Nachtrag: Eine Kontaktaufnahme mit Trägern der Wissenschaft verlief in betretenem Schweigen. Ich kann nicht davon ausgehen, dass die Wissenschaftler von dem Korsett ihrer Prinzipien abgehen, das sollten sie auch nicht.  Das Tabu des Privatlebens scheint für sie zur Zeit unüberwindlich. Das war nicht immer so rigoros.  In den siebziger und achtziger Jahren, in denen ich meine wichtigsten Erfahrungen zu diesem Thema machte, gab es Einbrüche in der Tabufront.

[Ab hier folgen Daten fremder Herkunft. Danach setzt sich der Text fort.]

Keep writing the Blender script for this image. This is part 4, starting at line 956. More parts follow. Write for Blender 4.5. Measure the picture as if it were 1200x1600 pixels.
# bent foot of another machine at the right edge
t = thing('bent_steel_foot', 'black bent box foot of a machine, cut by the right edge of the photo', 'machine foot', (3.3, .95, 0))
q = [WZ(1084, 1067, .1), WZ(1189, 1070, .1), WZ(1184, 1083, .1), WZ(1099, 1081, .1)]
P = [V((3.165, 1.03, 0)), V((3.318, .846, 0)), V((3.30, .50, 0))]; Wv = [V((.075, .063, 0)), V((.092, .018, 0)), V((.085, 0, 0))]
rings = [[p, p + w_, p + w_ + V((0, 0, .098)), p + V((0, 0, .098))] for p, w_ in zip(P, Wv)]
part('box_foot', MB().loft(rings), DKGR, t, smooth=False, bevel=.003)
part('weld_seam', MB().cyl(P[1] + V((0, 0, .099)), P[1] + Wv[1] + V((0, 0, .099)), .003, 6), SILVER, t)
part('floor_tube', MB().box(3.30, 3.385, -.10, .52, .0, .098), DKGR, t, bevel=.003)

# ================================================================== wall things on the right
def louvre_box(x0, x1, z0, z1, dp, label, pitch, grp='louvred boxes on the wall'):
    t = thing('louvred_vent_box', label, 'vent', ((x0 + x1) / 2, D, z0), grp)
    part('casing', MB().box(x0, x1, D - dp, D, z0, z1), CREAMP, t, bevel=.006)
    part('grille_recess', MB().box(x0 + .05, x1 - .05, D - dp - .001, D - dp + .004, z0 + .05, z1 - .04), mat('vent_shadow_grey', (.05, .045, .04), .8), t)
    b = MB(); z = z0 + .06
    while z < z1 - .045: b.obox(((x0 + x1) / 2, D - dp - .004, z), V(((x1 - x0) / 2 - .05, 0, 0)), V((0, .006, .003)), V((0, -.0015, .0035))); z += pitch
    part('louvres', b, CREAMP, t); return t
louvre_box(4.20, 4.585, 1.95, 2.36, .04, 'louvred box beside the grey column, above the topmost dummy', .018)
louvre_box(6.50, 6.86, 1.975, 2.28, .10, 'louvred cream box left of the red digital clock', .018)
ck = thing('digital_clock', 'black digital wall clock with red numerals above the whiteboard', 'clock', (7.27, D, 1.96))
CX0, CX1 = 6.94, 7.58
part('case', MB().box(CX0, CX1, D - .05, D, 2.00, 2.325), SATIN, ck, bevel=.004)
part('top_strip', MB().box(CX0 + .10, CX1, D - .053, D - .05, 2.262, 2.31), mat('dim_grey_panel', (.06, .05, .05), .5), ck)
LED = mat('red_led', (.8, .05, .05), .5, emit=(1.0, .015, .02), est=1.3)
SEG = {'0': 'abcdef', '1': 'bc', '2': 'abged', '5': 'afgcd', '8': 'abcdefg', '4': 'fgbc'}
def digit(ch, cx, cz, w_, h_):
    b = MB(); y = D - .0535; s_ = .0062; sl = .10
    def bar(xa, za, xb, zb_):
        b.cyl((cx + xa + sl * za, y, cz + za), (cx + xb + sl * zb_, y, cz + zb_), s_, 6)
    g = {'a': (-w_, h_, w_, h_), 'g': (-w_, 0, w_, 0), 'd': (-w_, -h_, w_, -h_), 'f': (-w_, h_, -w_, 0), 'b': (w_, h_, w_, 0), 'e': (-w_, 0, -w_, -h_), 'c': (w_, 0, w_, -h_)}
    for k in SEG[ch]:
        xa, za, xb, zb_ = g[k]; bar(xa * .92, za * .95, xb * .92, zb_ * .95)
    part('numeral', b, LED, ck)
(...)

Eine intensive Beobachtung der Unterschiede im Verhalten bei Hunden, die nach dem gleichen genetischen Konzept sich als Beutegreifer bewährt haben, uns nahestehen, und zu Täuschungen nicht fähig sind, könnten Hinweise geben.

 

Meine Printversion der Temperamente bei Verlagen einzureichen kann ich mir schenken. Ein Verkaufserfolg lässt sich damit für den Verlag nicht erzielen. Außerdem möchte ich nicht riskieren, dass mir mein Lebensabend angesichts meines Alters durch expansive Maßnahmen vergällt wird. Meine Abhandlung sehe ich schließlich als psychosexuelle Konterbande. Eine zielführende Darstellung der Temperamente kann zur Zeit nur unerwünscht sein. Aber das muss nicht für alle Zeiten so sein.